*Objective:*
Repeat exactly the lines running from the first line of the data to the line containing "COL = SC.collection", both ends included, and nothing else; drop the pictures.

####

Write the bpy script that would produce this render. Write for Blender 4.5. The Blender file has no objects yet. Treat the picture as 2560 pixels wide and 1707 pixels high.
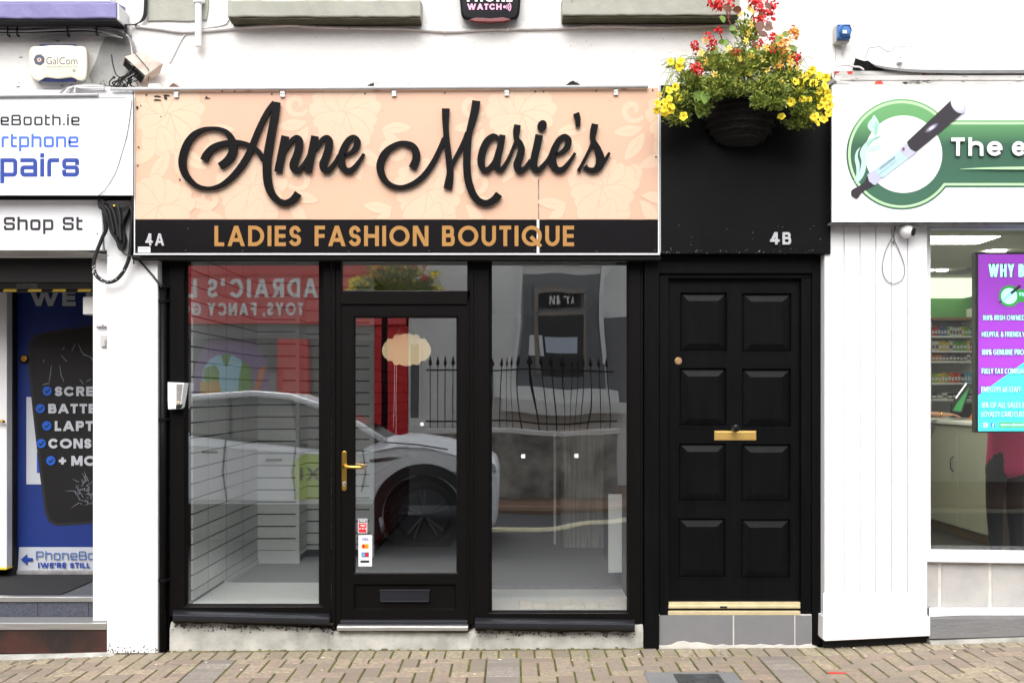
import bpy, bmesh, math, random
from mathutils import Vector, Matrix
random.seed(11)
PI = math.pi
SC = bpy.context.scene
COL = SC.collection

# ---------------------------------------------------------------- camera
CAM_D, CAM_H, FPX = 6.4, 1.57, 2592.0
cd = bpy.data.cameras.new('camera'); cam = bpy.data.objects.new('camera', cd); COL.objects.link(cam)
cam.location = (0, -CAM_D, CAM_H); cam.rotation_euler = (PI / 2, 0, 0)
cd.sensor_width = 36; cd.lens = 36 * FPX / 2560; cd.shift_y = 131.5 / 2560
cd.clip_start = 0.05; cd.clip_end = 300
SC.camera = cam

# ---------------------------------------------------------------- sky, sun, exposure (overcast day)
SUN_EL, SUN_AZ = math.radians(47), math.radians(188)
w = bpy.data.worlds.new('World'); SC.world = w; w.use_nodes = True
nt = w.node_tree; bg = nt.nodes['Background']
sky = nt.nodes.new('ShaderNodeTexSky'); sky.sky_type = 'NISHITA'; sky.sun_disc = False
sky.sun_elevation = SUN_EL; sky.sun_rotation = SUN_AZ; sky.dust_density = 4.0; sky.air_density = 1.0
hsv = nt.nodes.new('ShaderNodeHueSaturation'); hsv.inputs['Saturation'].default_value = 0.22
nt.links.new(sky.outputs[0], hsv.inputs['Color']); nt.links.new(hsv.outputs[0], bg.inputs['Color'])
bg.inputs['Strength'].default_value = 0.13
sl = bpy.data.lights.new('sun', 'SUN'); so = bpy.data.objects.new('sun', sl); COL.objects.link(so)
sl.energy = 1.5; sl.angle = math.radians(60); sl.color = (1.0, 0.97, 0.93)
sd = Vector((math.sin(SUN_AZ) * math.cos(SUN_EL), math.cos(SUN_AZ) * math.cos(SUN_EL), math.sin(SUN_EL)))
so.rotation_euler = sd.to_track_quat('Z', 'Y').to_euler(); so.location = (0, -5, 12)
SC.view_settings.view_transform = 'Standard'; SC.view_settings.look = 'None'
SC.view_settings.exposure = 0.85; SC.view_settings.gamma = 1
SC.cycles.max_bounces = 10; SC.cycles.transparent_max_bounces = 16

# ---------------------------------------------------------------- helpers
def X(px, y=0.0): return (px - 1280) * (CAM_D + y) / FPX
def Z(py, y=0.0): return CAM_H + (985 - py) * (CAM_D + y) / FPX
def P(px, py, y=0.0): return Vector((X(px, y), y, Z(py, y)))
def srgb(r, g, b):
    f = lambda c: (c / 255 / 12.92) if c <= 10 else ((c / 255 + 0.055) / 1.055) ** 2.4
    return (f(r), f(g), f(b), 1)

OFF = {}
def ob_link(name, data, parent=None):
    o = bpy.data.objects.new(name, data); COL.objects.link(o)
    if parent is not None: o.parent = parent
    return o
def tag(o, label=None, cat=None, group=None, kind=None):
    if label: o['label'] = label
    if cat: o['category'] = cat
    if group: o['group'] = group
    if kind: o['kind'] = kind
    return o
def thing(name, label, cat, loc=(0, 0, 0), group=None):
    o = ob_link(name, None); o.empty_display_size = 0.1
    o.location = loc; OFF[o.name] = Vector(loc)
    return tag(o, label, cat, group)
def dup(o, parent=None):
    c = o.copy(); COL.objects.link(c)
    if parent is not None: c.parent = parent
    OFF[c.name] = OFF.get(o.name, Vector())
    for ch in list(o.children): dup(ch, c)
    return c

def catmull(pts, n=6, closed=False):
    pts = [Vector(p) for p in pts]; out = []; N = len(pts)
    rng = range(N) if closed else range(N - 1)
    for i in rng:
        p1, p2 = pts[i], pts[(i + 1) % N]
        p0 = pts[(i - 1) % N] if closed else (pts[i - 1] if i > 0 else p1 * 2 - p2)
        p3 = pts[(i + 2) % N] if closed else (pts[i + 2] if i + 2 < N else p2 * 2 - p1)
        for k in range(n):
            t = k / n
            out.append(0.5 * (2 * p1 + (p2 - p0) * t + (2 * p0 - 5 * p1 + 4 * p2 - p3) * t * t + (3 * p1 - p0 - 3 * p2 + p3) * t ** 3))
    if not closed: out.append(pts[-1])
    return out

class MB:
    def __init__(s): s.v = []; s.f = []; s.m = []
    def add(s, vs, fs, m=0):
        b = len(s.v); s.v += [Vector(v) for v in vs]
        for f in fs: s.f.append([b + i for i in f]); s.m.append(m)
        return s
    def box(s, x0, x1, y0, y1, z0, z1, m=0):
        vs = [(x, y, z) for x in (x0, x1) for y in (y0, y1) for z in (z0, z1)]
        return s.add(vs, [(0, 1, 3, 2), (4, 6, 7, 5), (0, 4, 5, 1), (2, 3, 7, 6), (0, 2, 6, 4), (1, 5, 7, 3)], m)
    def pb(s, x0, y0, x1, y1, yf, yb, m=0):          # box whose front face is at depth yf, given by photo px
        return s.box(X(x0, yf), X(x1, yf), yf, yb, Z(y1, yf), Z(y0, yf), m)
    def prism(s, pts, yf, yb, m=0):                  # outline in (x,z), extruded yf..yb
        n = len(pts)
        vs = [(p[0], yf, p[1]) for p in pts] + [(p[0], yb, p[1]) for p in pts]
        fs = [tuple(range(n)), tuple(range(2 * n - 1, n - 1, -1))] + [(i, i + n, (i + 1) % n + n, (i + 1) % n) for i in range(n)]
        return s.add(vs, fs, m)
    def pprism(s, pts, yf, yb, m=0):
        return s.prism([(X(a, yf), Z(b, yf)) for a, b in pts], yf, yb, m)
    def loft(s, rings, m=0, cap0=False, cap1=True):
        n = len(rings[0]); b = [v for r in rings for v in r]; fs = []
        for k in range(len(rings) - 1):
            for i in range(n):
                j = (i + 1) % n
                fs.append((k * n + i, k * n + j, (k + 1) * n + j, (k + 1) * n + i))
        if cap0: fs.append(tuple(range(n - 1, -1, -1)))
        if cap1: fs.append(tuple((len(rings) - 1) * n + i for i in range(n)))
        return s.add(b, fs, m)
    def rects(s, rl, m=0, cap0=False, cap1=True):    # each (x0,z0,x1,z1,y) in metres
        return s.loft([[(a, y, b), (c, y, b), (c, y, d), (a, y, d)] for a, b, c, d, y in rl], m, cap0, cap1)
    def tube(s, pts, r, n=8, m=0, cap=True):
        pts = [Vector(p) for p in pts]; N = len(pts)
        rr = r if isinstance(r, (list, tuple)) else [r] * N
        up = None; rings = []
        for i, p in enumerate(pts):
            t = (pts[min(i + 1, N - 1)] - pts[max(i - 1, 0)])
            t = t.normalized() if t.length > 1e-9 else Vector((0, 0, 1))
            if up is None:
                up = Vector((0, 0, 1)) if abs(t.z) < 0.9 else Vector((1, 0, 0))
            a = t.cross(up)
            if a.length < 1e-6: a = t.cross(Vector((0.3, 1, 0.2)))
            a.normalize(); bb = a.cross(t).normalized(); up = bb
            rings.append([p + (a * math.cos(2 * PI * k / n) + bb * math.sin(2 * PI * k / n)) * rr[i] for k in range(n)])
        return s.loft(rings, m, cap, cap)
    def lathe(s, c, prof, axis='z', n=24, m=0, cap=True, a0=0, a1=2 * PI):
        c = Vector(c); rings = []
        for r, h in prof:
            ring = []
            for k in range(n):
                a = a0 + (a1 - a0) * k / n
                u, v_ = r * math.cos(a), r * math.sin(a)
                q = {'z': Vector((u, v_, h)), 'y': Vector((u, h, v_)), 'x': Vector((h, u, v_))}[axis]
                ring.append(c + q)
            rings.append(ring)
        return s.loft(rings, m, cap, cap)
    def ball(s, c, r, n=10, k=6, m=0):
        r = r if isinstance(r, (tuple, list)) else (r, r, r)
        rings = []
        for j in range(k + 1):
            th = -PI / 2 + PI * (0.02 + 0.96 * j / k)
            rings.append([(c[0] + r[0] * math.cos(th) * math.cos(2 * PI * i / n), c[1] + r[1] * math.cos(th) * math.sin(2 * PI * i / n), c[2] + r[2] * math.sin(th)) for i in range(n)])
        return s.loft(rings, m, True, True)
    def build(s, name, mats, parent=None, bevel=0, smooth=False, seg=2, fixn=True):
        me = bpy.data.meshes.new(name)
        root = parent
        while root is not None and root.parent is not None: root = root.parent
        off = OFF.get(root.name, Vector()) if root is not None else Vector()
        me.from_pydata([tuple(v - off) for v in s.v], [], s.f)
        mats = mats if isinstance(mats, (list, tuple)) else [mats]
        for mt in mats: me.materials.append(mt)
        me.polygons.foreach_set('material_index', s.m)
        if smooth: me.polygons.foreach_set('use_smooth', [True] * len(s.f))
        if fixn:
            bm = bmesh.new(); bm.from_mesh(me); bmesh.ops.recalc_face_normals(bm, faces=bm.faces); bm.to_mesh(me); bm.free()
        me.update()
        o = ob_link(name, me, parent)
        if bevel:
            b = o.modifiers.new('bevel', 'BEVEL'); b.width = bevel; b.segments = seg; b.limit_method = 'ANGLE'; b.angle_limit = math.radians(40)
        return o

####

*Finished answer:*
Write the bpy script that would produce this render. Write for Blender 4.5. The Blender file has no objects yet. Treat the picture as 2560 pixels wide and 1707 pixels high.
import bpy, bmesh, math, random
from mathutils import Vector, Matrix
random.seed(11)
PI = math.pi
SC = bpy.context.scene
COL = SC.collection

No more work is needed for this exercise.